The roadmap milestones were set, as to how to reduce greenhouse gas emissions by 80-95% compared to 1990. In particular, it presents the following measures:

  • creation of safe, competitive and "clean" energy system;
  • conversion of energy saving systems and demand management by transition to renewable energy sources, avoiding use of coal and gas, and use of "smart" technologies and alternative fuels;
  •  changes in the structure of energy markets with new methods of management in the electricity sector, integration of local resources and centralized systems;
  • mobilization of investors;
  • drawing public attention on the problems of energy security;
  • promoting changes at the international level.

 The "EU Energy 2020" prescribes more detailed milestones  of the "green "way" of the EU for the next 7 years, and establishes the following priorities:

  • reducing energy consumption;
  • European internal energy market development;
  • development of the infrastructure meeting the needs of the market;
  • improving technologies in energy sector;
  • protecting energy consumers’ rights;
  • strengthening foreign aspect of energy policy;
  • developing a comprehensive EU energy strategy in the field of international relations.

Particular emphasis in the programme is placed on development of the infrastructure, including the energy supply lines, electricity, creation of the extensive network of dioxide transportation to storage sites, the concept of "smart" grids. "Smart" systems (or smart grids) are energy grids that can integrate the actions of all users connected to it, thus providing a robust, cost-effective and safe power supply.
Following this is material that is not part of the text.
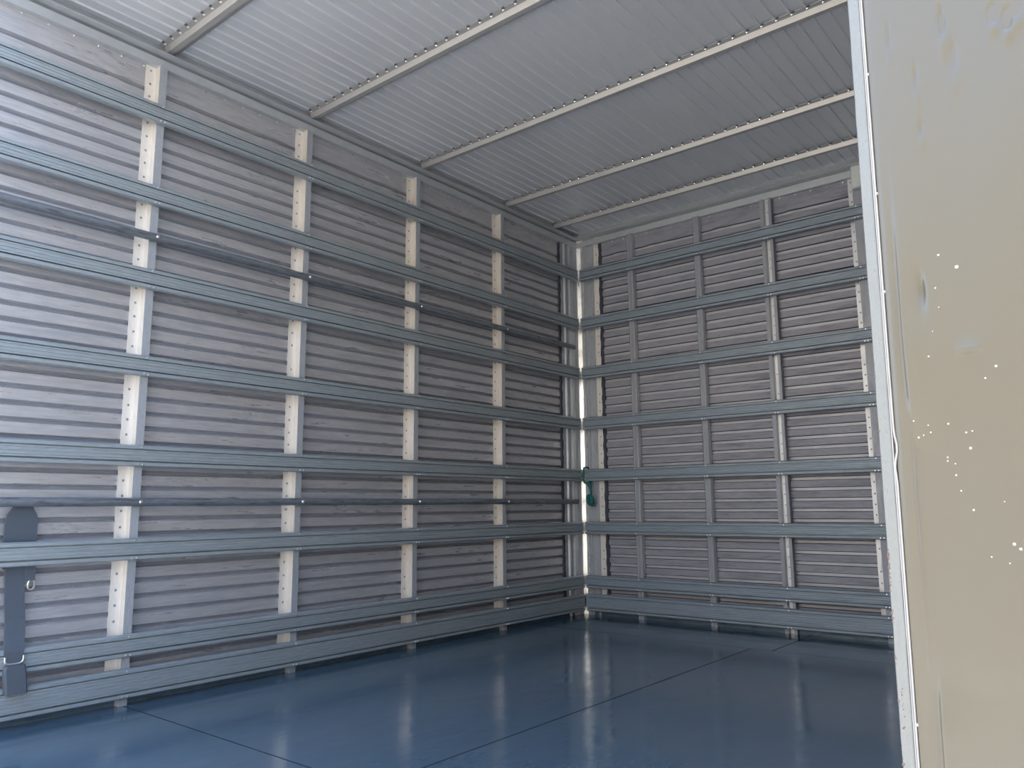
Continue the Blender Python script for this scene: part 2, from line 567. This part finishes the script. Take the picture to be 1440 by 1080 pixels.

According to forecasts, introduction of these grids by 2020 would reduce annual consumption of primary energy in the overall energy sector of the EU by 9%. Another ambitious plan aimed at combating climate change, is called "20-20-20". It includes: 1) reduction of emissions of an air pollutants in the EU by 20% compared to 1990 levels by 2020; 2) energy production from renewable sources share increase up to 20% and 3) the energy saving rate increase up to 20%.

All aforementioned projects are faced with the problem of integrating national energy systems of the EU members, as well as an adequate level of public support. In particular developed common standards for the European smart grid, improved privacy and security, created regulatory incentives for the use of such systems and continued support of innovation in the energy sector are yet to be done. However, humanity can maintain a high level of technological development and build a prosperous future for all sectors of society only by relying on efficient "green" economy, as Professor Mavrakis said.

In the ensuing discussion, the expert noted that for Russia, with its significant and diverse natural resources, energy-efficient technologies could be of particular interest. They may help to improve the quality of life by improving the environment as well as to open up the possibility to increase export of resources by reducing their internal consumption. According to Professor Mavrakis, joint activities of European and Russian companies in the development and implementation of various "green" technologies, both in Russia and in the countries of the European Union, are very promising.